Querida Sombra, já sabiamos que existia este gosto em comum, mas desconhecia que a Sombra também o partilhava. Sim, conheço a caça ao Boson de Higgs e esperemos que a sua caça seja frutífera, ou seja, que ele exista. Conheço o processo de formação de um buraco negro e também sei o que ele despoleta, mas atiro as minhas previsões do 2012 para os Judaliens e Cardeal Ratzinger.
Sabe, pessoas como nós, que não encontram satisfação nas várias religiões que existem na Terra, procuram colmatar as suas insuficiências espirituais, que são intrinsecas à nossa humanidade, com as explicações científicas da existência, em especial da Física, porque esta vem provando que nada acontece por acaso e isso transmite-lhe uma forte carga de espiritualidade que ninguém pode explicar.

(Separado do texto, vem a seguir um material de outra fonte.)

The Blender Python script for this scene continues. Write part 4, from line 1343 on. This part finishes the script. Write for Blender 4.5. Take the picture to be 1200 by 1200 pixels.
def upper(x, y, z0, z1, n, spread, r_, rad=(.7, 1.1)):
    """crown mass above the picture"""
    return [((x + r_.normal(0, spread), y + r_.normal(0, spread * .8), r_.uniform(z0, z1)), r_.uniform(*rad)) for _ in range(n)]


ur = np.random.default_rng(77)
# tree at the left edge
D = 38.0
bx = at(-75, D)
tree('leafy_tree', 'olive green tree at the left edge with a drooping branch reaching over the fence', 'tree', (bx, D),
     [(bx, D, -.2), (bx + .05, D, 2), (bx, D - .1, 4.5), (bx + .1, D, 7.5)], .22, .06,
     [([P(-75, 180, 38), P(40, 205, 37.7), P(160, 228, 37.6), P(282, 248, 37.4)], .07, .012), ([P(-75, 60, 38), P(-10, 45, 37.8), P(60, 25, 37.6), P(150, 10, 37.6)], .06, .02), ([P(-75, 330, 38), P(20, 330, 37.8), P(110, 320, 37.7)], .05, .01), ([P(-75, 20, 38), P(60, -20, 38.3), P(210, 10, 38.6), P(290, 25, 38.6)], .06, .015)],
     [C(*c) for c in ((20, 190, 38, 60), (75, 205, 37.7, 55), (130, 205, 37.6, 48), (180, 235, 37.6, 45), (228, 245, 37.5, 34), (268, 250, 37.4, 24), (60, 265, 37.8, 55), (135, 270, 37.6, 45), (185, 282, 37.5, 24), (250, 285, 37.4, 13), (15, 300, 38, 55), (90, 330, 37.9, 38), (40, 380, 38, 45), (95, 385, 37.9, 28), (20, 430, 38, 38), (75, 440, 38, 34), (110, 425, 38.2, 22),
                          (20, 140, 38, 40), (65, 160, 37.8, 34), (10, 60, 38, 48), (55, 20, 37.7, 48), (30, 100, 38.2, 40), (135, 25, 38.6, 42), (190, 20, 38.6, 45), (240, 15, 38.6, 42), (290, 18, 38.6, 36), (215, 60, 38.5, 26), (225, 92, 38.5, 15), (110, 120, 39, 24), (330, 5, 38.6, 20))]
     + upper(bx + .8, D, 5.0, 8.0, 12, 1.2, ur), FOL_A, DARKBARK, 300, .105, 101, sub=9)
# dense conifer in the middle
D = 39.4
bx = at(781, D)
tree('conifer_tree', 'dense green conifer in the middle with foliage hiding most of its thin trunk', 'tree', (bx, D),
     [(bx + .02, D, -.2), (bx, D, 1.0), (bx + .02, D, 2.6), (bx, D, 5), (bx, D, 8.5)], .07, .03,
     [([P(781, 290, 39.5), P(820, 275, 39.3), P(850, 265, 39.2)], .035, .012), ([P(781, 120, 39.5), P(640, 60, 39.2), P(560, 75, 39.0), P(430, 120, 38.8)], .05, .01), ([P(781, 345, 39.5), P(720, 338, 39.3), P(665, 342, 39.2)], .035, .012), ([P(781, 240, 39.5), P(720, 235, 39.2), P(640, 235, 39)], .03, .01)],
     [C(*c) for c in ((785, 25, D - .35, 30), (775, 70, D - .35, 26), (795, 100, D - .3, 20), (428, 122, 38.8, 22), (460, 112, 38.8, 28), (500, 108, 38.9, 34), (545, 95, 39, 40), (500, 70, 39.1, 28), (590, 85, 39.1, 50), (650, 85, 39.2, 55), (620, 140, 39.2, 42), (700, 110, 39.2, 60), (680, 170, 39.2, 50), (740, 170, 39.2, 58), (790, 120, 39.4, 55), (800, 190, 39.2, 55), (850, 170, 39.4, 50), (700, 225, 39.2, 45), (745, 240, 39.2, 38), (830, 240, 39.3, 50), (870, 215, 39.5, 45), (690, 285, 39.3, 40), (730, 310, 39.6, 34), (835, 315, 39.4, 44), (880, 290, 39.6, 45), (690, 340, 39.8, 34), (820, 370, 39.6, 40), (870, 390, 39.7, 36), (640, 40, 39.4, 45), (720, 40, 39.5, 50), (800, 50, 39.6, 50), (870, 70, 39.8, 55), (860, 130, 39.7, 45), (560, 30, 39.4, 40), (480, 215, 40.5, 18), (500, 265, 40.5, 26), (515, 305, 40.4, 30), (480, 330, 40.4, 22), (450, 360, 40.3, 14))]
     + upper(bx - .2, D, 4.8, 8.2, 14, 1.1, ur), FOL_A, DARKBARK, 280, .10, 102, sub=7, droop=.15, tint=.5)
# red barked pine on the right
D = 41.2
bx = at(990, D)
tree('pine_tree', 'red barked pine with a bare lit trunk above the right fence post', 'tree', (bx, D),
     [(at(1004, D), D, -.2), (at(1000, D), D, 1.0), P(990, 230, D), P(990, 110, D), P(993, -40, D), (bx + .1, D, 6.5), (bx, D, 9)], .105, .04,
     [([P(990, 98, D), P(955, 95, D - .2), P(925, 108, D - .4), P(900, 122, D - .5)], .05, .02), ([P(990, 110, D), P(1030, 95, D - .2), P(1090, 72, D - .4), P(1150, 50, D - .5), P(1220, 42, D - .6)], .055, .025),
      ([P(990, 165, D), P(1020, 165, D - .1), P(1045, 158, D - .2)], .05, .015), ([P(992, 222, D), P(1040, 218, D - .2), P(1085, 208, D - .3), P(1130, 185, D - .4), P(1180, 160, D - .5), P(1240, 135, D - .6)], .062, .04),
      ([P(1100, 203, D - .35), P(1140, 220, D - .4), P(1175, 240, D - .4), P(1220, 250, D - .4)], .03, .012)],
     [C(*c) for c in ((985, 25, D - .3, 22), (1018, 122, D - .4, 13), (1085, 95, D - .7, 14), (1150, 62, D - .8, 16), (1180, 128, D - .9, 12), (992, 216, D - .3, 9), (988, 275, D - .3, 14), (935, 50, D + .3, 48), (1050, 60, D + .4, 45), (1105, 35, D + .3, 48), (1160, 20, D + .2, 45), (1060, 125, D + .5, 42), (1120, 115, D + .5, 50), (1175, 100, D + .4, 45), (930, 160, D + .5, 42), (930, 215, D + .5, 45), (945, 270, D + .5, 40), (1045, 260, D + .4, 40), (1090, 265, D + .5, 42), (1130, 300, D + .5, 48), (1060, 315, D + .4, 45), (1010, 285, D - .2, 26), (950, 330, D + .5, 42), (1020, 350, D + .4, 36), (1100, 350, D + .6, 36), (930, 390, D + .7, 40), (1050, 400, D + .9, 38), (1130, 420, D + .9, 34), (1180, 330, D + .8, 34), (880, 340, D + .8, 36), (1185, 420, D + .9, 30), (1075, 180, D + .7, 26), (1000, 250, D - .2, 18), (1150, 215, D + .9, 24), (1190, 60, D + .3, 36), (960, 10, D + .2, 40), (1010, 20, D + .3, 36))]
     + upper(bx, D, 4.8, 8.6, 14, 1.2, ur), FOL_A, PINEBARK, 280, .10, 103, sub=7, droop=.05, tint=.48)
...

O amigo Albert foi certamente o primeiro a alcançar este novo patamar da religiosidade. Os restantes seres humanos só agora começam a olhar para o cosmos de modo diferente. Temos que ir beber uns copos e divagar no cosmos juntos LOL

Henrik disse...

Eu ando mais inclinado para um curioso cambiante a ciência não prova o método é mais demonstrativo. O acaso é, a meu ver, mais uma circunstância de se desconhecer os elementos de um teorema qualquer. Tanto na física como no plano da consciência humana (onde a física como não podia deixar de ser é preponderante) o desconhecimento dos factos, e a impossibilidade de garantir se alguma vez os poderemos conhecer totalmente: eis o que chamamos de acaso.
Na realidade a experiência de caça ao Boson de Higgs já foi feita inúmeras vezes, o problema é que de todas as vezes em que se realizou apareceu sempre um (ou vários) elementos totalmente aleatórios e inesperados e é nisso que se andam a concentrar. Por exemplo, cada vez , a um nível quântico, se começa a perceber melhor que a a velocidade da luz não é a velocidade mais rápida que existe por esse cosmos. Outra coisa que me parece relevante é o que o físico português afirmou sobre a inconstância da velocidade da luz, que me parece ser mais próximo dos dados que se vão obtendo actualmente.
Sombra: o inferno é o lugar próprio do ser humano.
E sei como é que buracos negros crescem na mente de muita boa gente, LOL.